• [DATA SEGMENT]
--- start ---

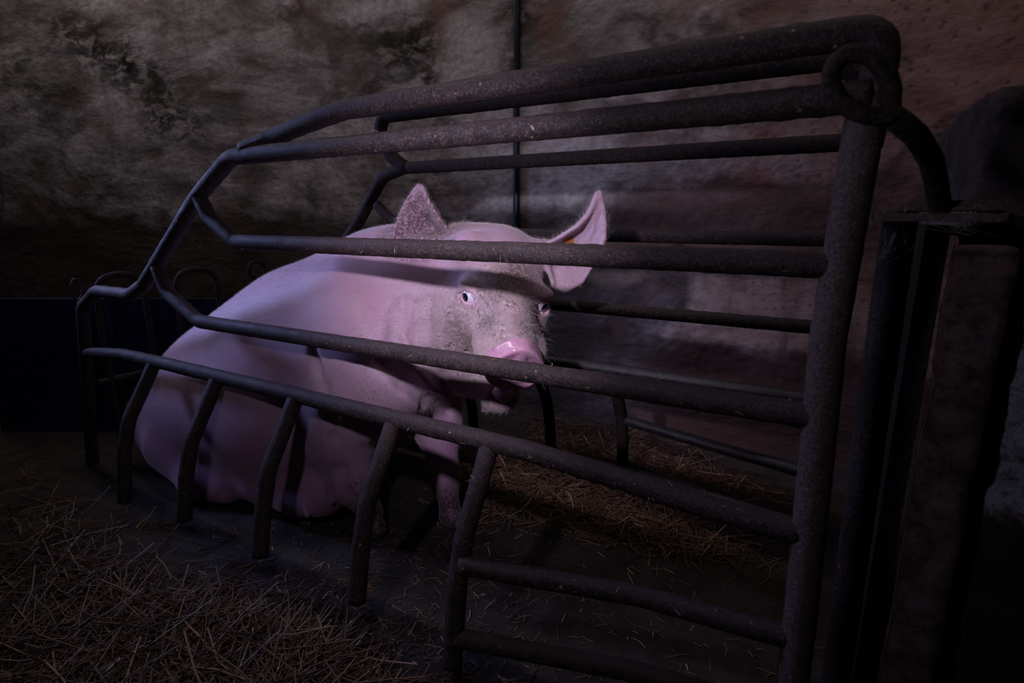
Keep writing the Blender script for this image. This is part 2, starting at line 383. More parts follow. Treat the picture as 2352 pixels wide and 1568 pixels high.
# blue board of the next pen
def board(xa, xb, D, ztop, label):
    mb = MB(); a0 = CAM+ray(xa, 690)*D; b0 = CAM+ray(xb, 684)*D
    d = nv(np.array([*(b0-a0)[:2], 0])); nrm = np.array([-d[1], d[0], 0]); ax, ay = a0[:2], b0[:2]
    V = [np.array([*ax, .0]), np.array([*ay, .0]), np.array([*ay, 0])+nrm*.03, np.array([*ax, .0])+nrm*.03]; V += [v+np.array([0, 0, ztop]) for v in V]
    mb.add(V, [(0,3,2,1),(4,5,6,7),(0,1,5,4),(1,2,6,5),(2,3,7,6),(3,0,4,7)])
    tag(mb.build('pen_partition', BLUE), label, 'partition')
board(-60, 235, 2.12, .545, 'very dark blue partition board at the left edge, outside the crate')
board(240, 520, 2.5, .49, 'dark blue partition board seen behind the rear gate of the crate')

# ------------------------------------------------------------------ right-hand front of the crate
# front gate upright behind the crate post
g2 = tube('gate_upright', [(.075, .93, .0), (.066, .93, .86)], .021, IRON, None, .05, 18, .001, 70)
tag(g2, 'dark iron upright tube right behind the crate post under the latch plate', 'upright')
mb = MB(); mb.box((.100, .962, 0), (.128, 1.43, .840))
tag(mb.build('front_panel', IRON_DARK), 'black solid panel closing the front end of the crate, left of the timber upright', 'panel')
# timber post and masonry pillar
def rough_block(name, lo, hi, mat, amp, seed, res=.02, lean=0):
    """box with a broken, uneven surface"""
    lo = np.array(lo); hi = np.array(hi); V = []; Fc = []; idx = {}
    n = np.maximum(1, ((hi-lo)/res).astype(int))
    def vid(i, j, k):
        key = (i, j, k)
        if key not in idx:
            p = lo+(hi-lo)*np.array([i/n[0], j/n[1], k/n[2]])
            q = Vector(p*9)+Vector((seed, 0, 0)); q2 = Vector(p*38)+Vector((0, seed, 0))
            dsp = np.array([mnoise.noise(q)+.4*mnoise.noise(q2), mnoise.noise(q+Vector((5, 5, 0)))+.4*mnoise.noise(q2+Vector((7, 0, 0))), .5*mnoise.noise(q+Vector((0, 9, 2)))])*amp
            cnt = (i in (0, n[0]))+(j in (0, n[1]))+(k in (0, n[2]))
            if cnt >= 2: # chip the edges inwards
                ctr = (lo+hi)/2; e = np.array([i in (0, n[0]), j in (0, n[1]), k in (0, n[2])])
                p = p+np.where(e, np.sign(ctr-p), 0)*amp*(.5+abs(mnoise.noise(q2))*1.5)
            if k == 0: dsp[2] = 0
            idx[key] = len(V); V.append(p+dsp)
        return idx[key]
    for a, b, c in ((0, 1, 2), (1, 2, 0), (2, 0, 1)):
        for side in (0, 1):
            for u in range(n[a]):
                for v in range(n[b]):
                    def g(uu, vv):
                        t = [0, 0, 0]; t[a] = uu; t[b] = vv; t[c] = side*n[c]; return vid(*t)
                    f = (g(u, v), g(u+1, v), g(u+1, v+1), g(u, v+1))
                    Fc.append(f if side else f[::-1])
    return mesh_obj(name, V, Fc, mat)
tp = rough_block('timber_post', (.134, .925, 0), (.198, .985, .815), TIMBER, .003, 3, .012)
tag(tp, 'dark brown weathered upright between the crate post and the stone pillar', 'post')
pillar = empty('stone_pillar', (.45, 1.2, 0), 'crumbling stone pillar with flaking whitewash at the right edge', 'pillar')
for nm, lo_, hi_, am in (('shaft', (.204, .972, 0), (.75, 1.4, .83), .008), ('capstone', (.138, .955, .822), (.75, 1.4, 1.015), .009)):
    o = rough_block(nm, lo_, hi_, MASON, am, 8, .015); o.parent = pillar; o.matrix_parent_inverse = pillar.matrix_basis.inverted()
# latch: plate, ring pin
latch = empty('latch_plate', (.09, .86, .858), 'dusty flat iron latch plate bridging the crate post and the timber upright', 'latch')
mb = MB(); mb.box((.03, .78, .846), (.150, .92, .855)); mb.box((.064, .79, .858), (.150, .915, .869)); mb.build('plate', IRON_RIGHT, latch)
lever = empty('ring_pin', (.08, .78, .86), 'iron pin with a large open ring handle in front of the crate post', 'pin')
RY = .67
c = onY(1972, 185, RY)
ringp = [onY(x, y, RY) for x, y in [(2068, 275), (2045, 258), (2048, 205), (2035, 160), (1995, 125), (1945, 120), (1912, 150), (1908, 195), (1930, 235), (1975, 262), (2020, 268), (2062, 272)]]
tube('ring_handle', ringp, .0088, IRON_DARK, lever, .03, 12, .0004, 80, .006)
sh = [onY(2055, 270, RY), onY(2105, 310, RY+.02), onY(2138, 365, RY+.06), onY(2150, 420, .76), onY(2160, 480, .80)]
tube('shaft', sh, .011, IRON_DARK, lever, .04, 14, .0006, 81, .008)

# cobwebs over the latch
def web(name, anchors, n, r, label):
    V = []; Fc = []
    for _ in range(n):
        a, b = random.sample(range(len(anchors)), 2)
        p = anchors[a]+rng.normal(0, .008, 3); q = anchors[b]+rng.normal(0, .008, 3)
        pts = np.array([p+(q-p)*t+np.array([0, 0, -.006*math.sin(math.pi*t)]) for t in np.linspace(0, 1, 6)])
        v, f = tube_mesh(pts, r, 3, 0); nn = len(V); V += v; Fc += [tuple(i+nn for i in x) for x in f]
    m, nt, b = new_mat(name); b.inputs['Base Color'].default_value = (.45, .42, .44, 1); b.inputs['Roughness'].default_value = .9
    o = mesh_obj(name, V, Fc, m); return tag(o, label, 'cobweb', kind='stuff')
web('cobweb', [onY(2025, 595, .85), onY(2110, 555, .88), onY(2060, 490, .83)], 16, .00015, 'thin grey cobweb hanging below the latch plate')
web('cobweb', [onY(2170, 500, .93), onY(2230, 530, .95), onY(2352, 545, 1.0), onY(2215, 480, .95)], 30, .00025, 'dusty cobweb strung from the timber upright to the stone pillar')

# ------------------------------------------------------------------ the sow: one continuous surface from a distance field
def axis_grid(parts):
    out = []
    for a, b, h in parts:
        n = max(1, int(round((b-a)/h))); out += list(a+(b-a)*np.arange(n)/n)
    out.append(parts[-1][1]); return np.array(out, dtype=np.float32)

class Field:
    def __init__(s, xs, ys, zs):
        s.xs, s.ys, s.zs = xs, ys, zs; s.F = np.full((len(xs), len(ys), len(zs)), .3, np.float32)
    def win(s, lo, hi):
        i = [(max(0, np.searchsorted(a, l)-1), min(len(a), np.searchsorted(a, h)+1)) for a, l, h in zip((s.xs, s.ys, s.zs), lo, hi)]
        if any(b-a < 2 for a, b in i): return None
        sl = tuple(slice(a, b) for a, b in i)
        X = s.xs[sl[0]][:, None, None]; Y = s.ys[sl[1]][None, :, None]; Z = s.zs[sl[2]][None, None, :]
        return sl, X, Y, Z
    def comb(s, sl, d, k, mode):
        A = s.F[sl]; d = d.astype(np.float32)
        if mode == 'add':
            if k <= 0: s.F[sl] = np.minimum(A, d); return
            h = np.maximum(k-np.abs(A-d), 0)/k; s.F[sl] = np.minimum(A, d)-h*h*k*.25
        else:
            d = -d
            if k <= 0: s.F[sl] = np.maximum(A, d); return
            h = np.maximum(k-np.abs(A-d), 0)/k; s.F[sl] = np.maximum(A, d)+h*h*k*.25
    def ell(s, c, r, B=None, k=.03, mode='add'):
        c = np.asarray(c, float); r = np.asarray(r, float); B = np.eye(3) if B is None else np.asarray(B)
        ext = np.sqrt(((B.T*r)**2).sum(1)) if B is not None else r
        W = s.win(c-ext-k-.01, c+ext+k+.01)
        if W is None: return
        sl, X, Y, Z = W; X = X-c[0]; Y = Y-c[1]; Z = Z-c[2]
        P = [X*B[i][0]+Y*B[i][1]+Z*B[i][2] for i in range(3)]
        k0 = np.sqrt(sum((p/q)**2 for p, q in zip(P, r))); k1 = np.sqrt(sum((p/q**2)**2 for p, q in zip(P, r)))+1e-6
        s.comb(sl, k0*(k0-1)/k1, k, mode)
    def cone(s, a, b, ra, rb, k=.03, mode='add'):
        a = np.asarray(a, float); b = np.asarray(b, float); m = max(ra, rb)+k+.01
        W = s.win(np.minimum(a, b)-m, np.maximum(a, b)+m)
        if W is None: return
        sl, X, Y, Z = W; d = b-a; L = d@d
        t = np.clip(((X-a[0])*d[0]+(Y-a[1])*d[1]+(Z-a[2])*d[2])/L, 0, 1)
        q = np.sqrt((X-a[0]-d[0]*t)**2+(Y-a[1]-d[1]*t)**2+(Z-a[2]-d[2]*t)**2)-(ra+(rb-ra)*t)
        s.comb(sl, q, k, mode)
    def chain(s, pts, rs, k=.03, mode='add'):
        for i in range(len(pts)-1): s.cone(pts[i], pts[i+1], rs[i], rs[i+1], k, mode)
    def sample(s, p):
        i = [np.clip(np.searchsorted(a, v)-1, 0, len(a)-2) for a, v in zip((s.xs, s.ys, s.zs), p)]
        t = [(v-a[j])/(a[j+1]-a[j]) for a, v, j in zip((s.xs, s.ys, s.zs), p, i)]
        r = 0
        for dx in (0, 1):
            for dy in (0, 1):
                for dz in (0, 1):
                    r += s.F[i[0]+dx, i[1]+dy, i[2]+dz]*(t[0] if dx else 1-t[0])*(t[1] if dy else 1-t[1])*(t[2] if dz else 1-t[2])
        return r
    def hit(s, x, y, t0=.75, t1=3.2):
        """first surface point seen along a line from the viewpoint"""
        r = ray(x, y); lo = (s.xs[0], s.ys[0], s.zs[0]); hi = (s.xs[-1], s.ys[-1], s.zs[-1])
        for t in np.arange(t0, t1, .003):
            p = CAM+r*t
            if all(l < v < h for l, v, h in zip(lo, p, hi)) and s.sample(p) < 0: return p
        return None
    def mesh(s):
        F = s.F; I = F < 0
        nx, ny_, nz = F.shape
        c = np.zeros((nx-1, ny_-1, nz-1), np.uint8)
        for dx in (0, 1):
            for dy in (0, 1):
                for dz in (0, 1): c += I[dx:nx-1+dx, dy:ny_-1+dy, dz:nz-1+dz]
        act = (c > 0) & (c < 8); ci = np.argwhere(act); idx = np.full(act.shape, -1, np.int64); idx[tuple(ci.T)] = np.arange(len(ci))
        acc = np.zeros((len(ci), 3)); cnt = np.zeros(len(ci)); ax = (s.xs.astype(float), s.ys.astype(float), s.zs.astype(float))
        corners = [(0,0,0),(1,0,0),(0,1,0),(1,1,0),(0,0,1),(1,0,1),(0,1,1),(1,1,1)]
        for a in range(8):
            for b in range(a+1, 8):
                A, Bc = corners[a], corners[b]
                if sum(abs(u-v) for u, v in zip(A, Bc)) != 1: continue
                ia = ci+A; ib = ci+Bc; fa = F[tuple(ia.T)]; fb = F[tuple(ib.T)]
                m = (fa < 0) != (fb < 0); t = np.where(m, fa/np.where(m, fa-fb, 1), 0)
                pa = np.stack([ax[k][ia[:, k]] for k in range(3)], 1); pb = np.stack([ax[k][ib[:, k]] for k in range(3)], 1)
                acc += np.where(m[:, None], pa+(pb-pa)*t[:, None], 0); cnt += m
        V = acc/cnt[:, None]; quads = []
        for a in range(3):
            sl0 = [slice(None)]*3; sl1 = [slice(None)]*3; sl0[a] = slice(0, -1); sl1[a] = slice(1, None)
            ch = I[tuple(sl0)] != I[tuple(sl1)]; e = np.argwhere(ch); u, v = (a+1) % 3, (a+2) % 3
            ok = (e[:, u] > 0) & (e[:, v] > 0) & (e[:, u] < F.shape[u]-1) & (e[:, v] < F.shape[v]-1); e = e[ok]
            inside = I[tuple(e.T)]
            def off(du, dv):
                q = e.copy(); q[:, u] -= du; q[:, v] -= dv; return idx[tuple(q.T)]
            q = np.stack([off(1, 1), off(0, 1), off(0, 0), off(1, 0)], 1)
            q[~inside] = q[~inside][:, ::-1]; quads.append(q)
        return V, np.concatenate(quads)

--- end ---

Give only the number of lines above that hold the string "parts".

4